The Shepherd’s View: Modern Photographs from an Ancient Landscape

James Rebanks. Flatiron, $24.99 (168p) ISBN 978-1-250-10336-9

Farmer and shepherd Rebanks (The Shepherd’s Life) returns readers to the enduring traditions and daunting landscapes of England’s Lake District, this time with a special emphasis on sight. A torrent of images, bare journal entries, and essayistic vignettes creates constant vistas of this place and its people. Readers follow Rebanks through memories of buying tups (rams), mastering the shepherding dialect, and learning about composition and light in photography from the paintings of Bruegel, Constable, Van Gogh, and Turner. Rebanks provides glimpses in photos and words of sheep sales and shepherd meets, the landscape’s rarely depicted harshness, the shepherds’ baking competition, and the Lake District’s inhabitants—their wisdom, clothes, and “wild kids.” These photos demonstrate how the lifestyle and landscape shape people, how birds and shepherds cherish their freedom, and how pausing to gaze might unlock some crucial discovery. Rebanks invites readers to share his views, guided by his refreshing mischief, a seasoned respect for the place and people who shepherd, and a measured, genuine fondness for this life.

The Pope of Physics: Enrico Fermi and the Birth of the Atomic Age

Gino Segrè and Bettina Hoerlin.
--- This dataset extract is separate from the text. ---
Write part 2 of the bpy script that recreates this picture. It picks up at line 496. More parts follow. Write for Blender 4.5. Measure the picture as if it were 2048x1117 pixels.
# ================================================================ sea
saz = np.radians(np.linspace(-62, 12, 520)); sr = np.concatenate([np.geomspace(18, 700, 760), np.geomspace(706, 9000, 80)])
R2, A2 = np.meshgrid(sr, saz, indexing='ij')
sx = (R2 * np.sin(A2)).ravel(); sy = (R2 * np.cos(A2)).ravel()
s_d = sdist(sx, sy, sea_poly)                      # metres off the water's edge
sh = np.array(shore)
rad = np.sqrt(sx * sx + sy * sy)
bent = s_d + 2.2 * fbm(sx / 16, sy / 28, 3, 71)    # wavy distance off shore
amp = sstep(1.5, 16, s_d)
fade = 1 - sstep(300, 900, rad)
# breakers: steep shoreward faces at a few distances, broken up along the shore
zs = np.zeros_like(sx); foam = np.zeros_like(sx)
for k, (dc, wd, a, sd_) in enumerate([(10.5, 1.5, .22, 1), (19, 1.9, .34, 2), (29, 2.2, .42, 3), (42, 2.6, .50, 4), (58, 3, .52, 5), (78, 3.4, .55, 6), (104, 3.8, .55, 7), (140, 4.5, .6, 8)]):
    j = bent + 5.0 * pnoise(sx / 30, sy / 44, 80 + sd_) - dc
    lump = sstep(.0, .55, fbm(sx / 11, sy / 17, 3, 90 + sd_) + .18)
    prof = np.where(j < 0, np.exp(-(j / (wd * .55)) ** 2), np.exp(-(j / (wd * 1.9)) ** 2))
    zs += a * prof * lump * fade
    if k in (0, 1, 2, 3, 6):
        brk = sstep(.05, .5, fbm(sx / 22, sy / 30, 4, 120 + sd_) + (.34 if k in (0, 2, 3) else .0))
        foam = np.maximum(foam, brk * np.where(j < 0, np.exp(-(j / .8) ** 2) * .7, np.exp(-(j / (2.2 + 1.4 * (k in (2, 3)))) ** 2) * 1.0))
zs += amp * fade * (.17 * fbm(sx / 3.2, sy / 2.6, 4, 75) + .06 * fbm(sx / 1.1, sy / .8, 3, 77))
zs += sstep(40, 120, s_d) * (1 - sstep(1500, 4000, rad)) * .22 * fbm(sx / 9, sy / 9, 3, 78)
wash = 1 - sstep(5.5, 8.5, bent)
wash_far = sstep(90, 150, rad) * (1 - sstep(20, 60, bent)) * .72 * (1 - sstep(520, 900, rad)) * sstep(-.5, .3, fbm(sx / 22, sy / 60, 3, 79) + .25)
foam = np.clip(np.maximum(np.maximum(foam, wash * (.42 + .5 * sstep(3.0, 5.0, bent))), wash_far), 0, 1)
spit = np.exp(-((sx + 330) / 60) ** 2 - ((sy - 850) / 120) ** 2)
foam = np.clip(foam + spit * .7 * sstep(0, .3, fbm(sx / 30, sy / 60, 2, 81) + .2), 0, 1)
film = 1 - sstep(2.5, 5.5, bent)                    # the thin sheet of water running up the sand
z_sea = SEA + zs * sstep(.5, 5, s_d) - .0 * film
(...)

Holt, $30 (368p) ISBN 978-1-62779-005-5

By placing stunning scientific advances into historical context, this engaging biography of Nobel Prize–winning Italian physicist Enrico Fermi (1901–1954) captures the life and times of one of the 20th century’s most creative and hard-working scientists. Husband-and-wife authors Segrè (Ordinary Geniuses), emeritus professor of physics at the University of Pennsylvania, and Hoerlin (Steps of Courage), a former Philadelphia health commissioner, quickly construct a captivating image of Fermi, addressing such elements as his love of hands-on work and his long friendship with fellow student and practical joker Franco Rasetti. Drawn to theoretical physics, Fermi helped advance quantum mechanics from mathematical abstraction to experiment, yielding a clearer picture of the atom and explaining beta decay—the Nobel-winning work that laid the foundations for nuclear physics and the modern device-dependent world. The authors describe how Fermi and Laura, his Jewish wife, sought refuge from European fascism and anti-Semitism in the U.S., where Fermi’s efforts produced the first nuclear chain reaction and fueled the Manhattan Project. Segrè and Hoerlin draw an engaging portrait of a man with boundless curiosity who delighted in his work; fans of pop science and history will thoroughly enjoy this entertaining and accessible biography of a scientist who deserves to be better understood.

The Girl from Venice

Martin Cruz Smith. Simon & Schuster, $27 (352p) ISBN 978-1-4391-4023-9

In this refreshing departure from Smith’s popular international thrillers, the 15th novel from this two-time Hammett Award–winner (Gorky Park) is a clever, well-crafted, and exciting blend of WWII romance, suspense, and intrigue. Set in Nazi-occupied Venice, Italy, in 1945, just weeks before Germany’s surrender to the Allies, Cenzo the fisherman finds a young woman floating in the lagoon. He rescues her and kills a German officer to protect her. Eighteen-year-old Giulia is the sole surviving daughter of a wealthy Jewish family, now sought by the Germans, Fascists, and partisans because she can identify the traitor who betrayed her family. Cenzo is a simple fisherman, a veteran of Mussolini’s war in Ethiopia, and wants nothing to do with this war. He feels obligated to help Giulia escape her pursuers but must rely on people he cannot trust, especially his older brother, Giorgio, a handsome Italian movie star and Fascist collaborator, as well as a Nazi colonel with a curious interest in Giulia’s family. As Cenzo and Giulia wind their way through a maze of deceit, danger, and betrayal, they fall in love amid the turmoil of German retreat, Fascist brutality, and partisan reprisal. Capture, escape, a hoard of stolen gold, a forger, and a Swiss movie producer add action and passion to the novel’s unexpected plot twists, and its most satisfying conclusion.